O tempo, inclusive, é um grande aliado do autor libanês. Ao trazer à baila questionamentos sobre ancestralidade e passado, propõe discussões sobre o tempo dos dias atuais.
“O Wajdi consegue alcançar, através das palavras, sentimentos e pensamentos muito complexos do ser humano. Hoje, em geral, estamos acostumados a habituar narrativas muito curtas, construídas em espaços de tempo muito curtos; isso muito em parte pela maneira como a gente acessa os conteúdos com rapidez por meio da internet. Ele vem na contramão disso. Propõe uma obra de comprimento, de espessura, uma obra onde você acompanha uma saga que perpassa tempo, que perpassa gerações. Esse é um grande diferencial: Wajdi propõe um “contratempo” para falar do nosso tempo”, pontua Vinícius.

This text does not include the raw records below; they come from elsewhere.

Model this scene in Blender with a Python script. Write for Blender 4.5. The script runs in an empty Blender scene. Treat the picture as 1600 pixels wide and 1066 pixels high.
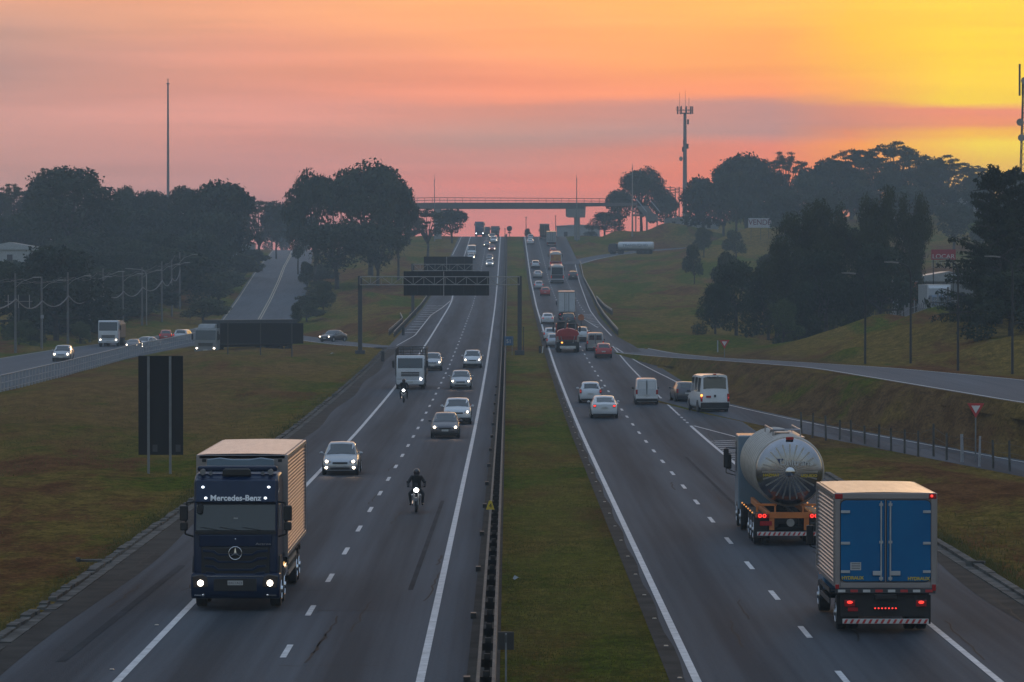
import bpy, math, random
import numpy as np
from mathutils import Vector, Matrix
R = math.radians
SC = bpy.context.scene
COL = SC.collection
CAMZ = 9.65
F = 6000.0            # focal length in pixels of the 1600 px wide photograph

# ------------------------------------------------------------------ camera
cam = bpy.data.cameras.new("camera"); camo = bpy.data.objects.new("camera", cam); COL.objects.link(camo)
cam.sensor_width = 36.0; cam.lens = 36.0 * F / 1600.0
cam.clip_start = 1.0; cam.clip_end = 12000
camo.location = (0, 0, CAMZ)
camo.rotation_euler = (R(90 - 0.964), 0, R(-0.057))
SC.camera = camo
SC.render.resolution_x, SC.render.resolution_y = 1024, 682
SC.view_settings.view_transform = 'Standard'
SC.view_settings.look = 'None'
SC.view_settings.gamma = 1
SC.view_settings.exposure = 0.07
cy = SC.cycles
cy.max_bounces = 6; cy.diffuse_bounces = 2; cy.glossy_bounces = 3; cy.transmission_bounces = 3
cy.volume_bounces = 1; cy.transparent_max_bounces = 6
cy.use_denoising = True
cy.sample_clamp_indirect = 4.0
cy.caustics_reflective = False; cy.caustics_refractive = False

# ------------------------------------------------------------------ world: dawn sky
def lin(c):
    return tuple(((x / 255) / 12.92 if x / 255 <= .04045 else ((x / 255 + .055) / 1.055) ** 2.4) for x in c) + (1,)
SUN_AZ, SUN_EL = 10.0, 2.0
world = bpy.data.worlds.new("World"); SC.world = world; world.use_nodes = True
nt = world.node_tree; N = nt.nodes; LK = nt.links
for n in list(N): N.remove(n)
def wn(t, **k):
    n = N.new(t)
    for a, b in k.items(): setattr(n, a, b)
    return n
def wmath(op, a, b=None, c=None, clamp=False):
    n = wn('ShaderNodeMath', operation=op, use_clamp=clamp)
    for i, x in enumerate((a, b, c)):
        if x is None: continue
        if isinstance(x, (int, float)): n.inputs[i].default_value = x
        else: LK.new(x, n.inputs[i])
    return n.outputs[0]
def wmap(v, a, b, c, d, smooth=False):
    n = wn('ShaderNodeMapRange'); n.clamp = True
    if smooth: n.interpolation_type = 'SMOOTHSTEP'
    LK.new(v, n.inputs[0])
    for i, x in enumerate((a, b, c, d)): n.inputs[i + 1].default_value = x
    return n.outputs[0]
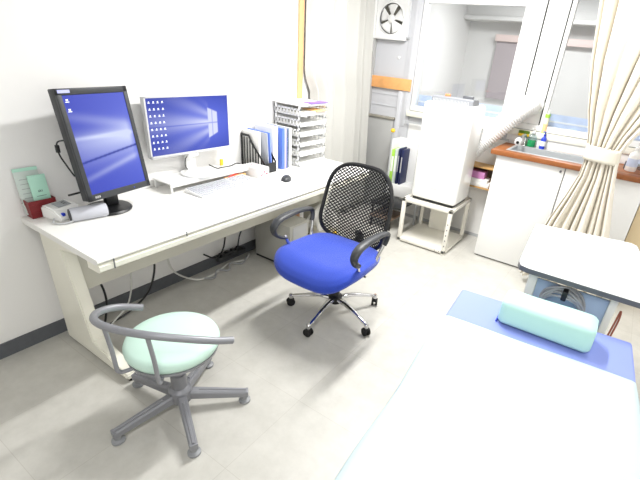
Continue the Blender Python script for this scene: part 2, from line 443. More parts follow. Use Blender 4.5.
def pic1(y, z):
    z2 = z; 
    # a close-up of the same beams: crossing diagonals
    u = (y+sw/2)/sw; v = (z+sh/2)/sh
    base = lerp((.02, .035, .42), (.17, .22, .85), min(1, max(0, .25+.6*u*(1-abs(v-.5)))))
    f = 0
    for (v0, sl, wd, am) in ((.58, .0, .02, .6), (.80, -.14, .05, .25), (.16, .17, .03, .35), (.45, .06, .16, .45), (.55, .02, .08, .35)):
        f += 1.5*am*math.exp(-((v-(v0+sl*u))/wd)**2)*(.35+.65*u)
    f *= 1-.9*math.exp(-((v-(.335+.10*u))/.014)**2)
    f *= min(1, (1-u)*9+.15)
    if abs(v-(.335+.10*u)) < .010: base = (.02, .04, .35)
    return (*lerp(base, (.66, .72, 1), min(1, f)), 1)
scr = add_screen('lit_screen', sw, sh, pic1, body, 90, 120, .0015)
ic = MB()
def icon(ic, y, z, s=.008, x=.003):
    ic.box((x-.0006, y-s*.55, z-s*.1), (x+.0002, y+s*.5, z+s*.7)); ic.box((x-.0006, y-s, z-s*.75), (x+.0002, y+s*.9, z-s*.45))
m_icon = bpy.data.materials.new('icon glow'); m_icon.use_nodes = True
_b = m_icon.node_tree.nodes['Principled BSDF']; _b.inputs['Base Color'].default_value = (.2, .2, .2, 1); _b.inputs['Emission Color'].default_value = (.9, .95, 1, 1); _b.inputs['Emission Strength'].default_value = .7
for zi in (.022, .062):
    ic = MB(); icon(ic, -sw/2+.018, sh/2-zi, .009); ic.build('desktop_icon', m_icon, body)
def text(body_, s, size, loc, parent, material, rot=(PI/2, 0, PI/2), name='lettering', ext=.0004):
    c_ = bpy.data.curves.new(name, 'FONT'); c_.body = s; c_.size = size; c_.extrude = ext; c_.align_x = 'CENTER'; c_.align_y = 'CENTER'
    o = bpy.data.objects.new(name, c_); C.objects.link(o); dg = bpy.context.evaluated_depsgraph_get()
    me = bpy.data.meshes.new_from_object(o.evaluated_get(dg)); bpy.data.objects.remove(o)
    me.materials.clear(); me.materials.append(material)
    o = bpy.data.objects.new(name, me); C.objects.link(o); o.parent = parent; o.location = loc; o.rotation_euler = rot; return o
MB().box((.006, -mw/2+.006, mh/2-.019), (.0066, -mw/2+.060, mh/2-.006)).build('corner_sticker', mat('lilac sticker', 'b9bdf2', .5), body)
text(0, 'EIZO', .012, (.0066, -mw/2+.045, -mh/2+.015), body, m_white)
MB().box((.006, mw/2-.10, -mh/2+.012), (.0064, mw/2-.095, -mh/2+.017)).build('power_light', m_bluep, body)
MB().lathe([(.108, 0), (.111, .006), (.104, .014), (.07, .018), (.03, .02)], c=(-.022, -.02, 0), n=48).build('stand_base', m_black, mon)
MB().box((-.035, -.035, .016), (-.005, .035, .30), .008).box((-.04, -.045, .25), (.0, .045, .36), .008).build('stand_neck', m_black, mon)
MB().tube(smoothpath([(-.03, -.15, .37), (-.045, -.185, .36), (-.04, -.19, .31), (-.035, -.17, .25), (-.03, -.15, .2)]), .0035, 8).box((-.055, -.195, .315), (-.04, -.18, .35), .003).build('monitor_cable', m_black, mon)
MB().box((-.035, -.20, .115), (-.025, -.13, .123), .002).build('stand_handle', m_black, mon)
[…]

Cena de Céus, com direção de Aderbal Freire-Filho. Foto: Leo Aversa/Divulgação
Tetralogia simplificada
Litoral: Após a morte do pai desconhecido, Wilfrid precisa voltar a sua terra natal para enterrá-lo. Atravessa países devastados e jovens marcados pela guerra.
Incêndios: O passado misterioso de uma imigrante árabe que vive no Canadá, que faz em seu testamento uma estranha exigência para seus filhos gêmeos – que seu sepultamento não seja completado antes que duas cartas sejam entregues. Uma, para um irmão, que eles desconheciam a existência. Outra para o pai, já tido como morto.
Florestas: Enquanto tenta desvendar os mistérios de sua origem, Loup abre uma porta para o abismo onde a memória de sua linhagem está mesclada a amores impossíveis.
Céus: Isolados em uma espécie de bunker, as personagens precisam desvendar um iminente atentado terrorista. Especialistas no assunto, eles também são confrontados com o misterioso desaparecimento de um membro da equipe.